Oh, Holmes is a good friend, no doubt, but I can see where he’d be a bit of a pain in the ass. I mean, there I’d be trying to do the Word Jumble in the London Times or something, and he’d show me a rock that he picked up in the street, and he’d ask me what I would make of it, and I’d say a paperweight, and then he’d give me “that look” and spend the next two hours pointing out various aspects of it and tell me stuff like how that spot of mud on the lower left hand side proved that this rock was carried into battle by King Darius of Persia in ancient times, and I would say something like “By jove, Holmes! You’re so full of shit, you need a septic tank!”

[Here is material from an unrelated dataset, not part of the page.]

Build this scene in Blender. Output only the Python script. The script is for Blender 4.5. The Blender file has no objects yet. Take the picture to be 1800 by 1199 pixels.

Of course, at that moment, the door would fly open, and King Darius would stride in and yell “Thank God! You’ve found my rock! It’s the only souvenier I have of that battle at Athens!!” Then Holmes would give me “that look”. No, not the look he’d give when he was waving the pistol around stoned out of his mind on cocaine. I mean the look that he’d give me whenever he wished to imply that if I were any dumber, I’d be Ernest P. Worrell, and right about then, I’d start asking myself if Forrest Gump was looking for a roomie.

I giggled aloud about four different times while reading this. Bravo.

Hoss Cartwright - hell, all of 'em.
Bull Meacham
Jack Burton
VI Warshawsky
Kinsey Millhone
Sharon McCone
Archy McNally
Edward Delaney

Funny, my husband and I were talking about this very thing last night!

Bull Meacham???
Um…so you LIKE racist, misogynistic, child-abusing wife-beaters?

He does have a helluva sense of humor, tho.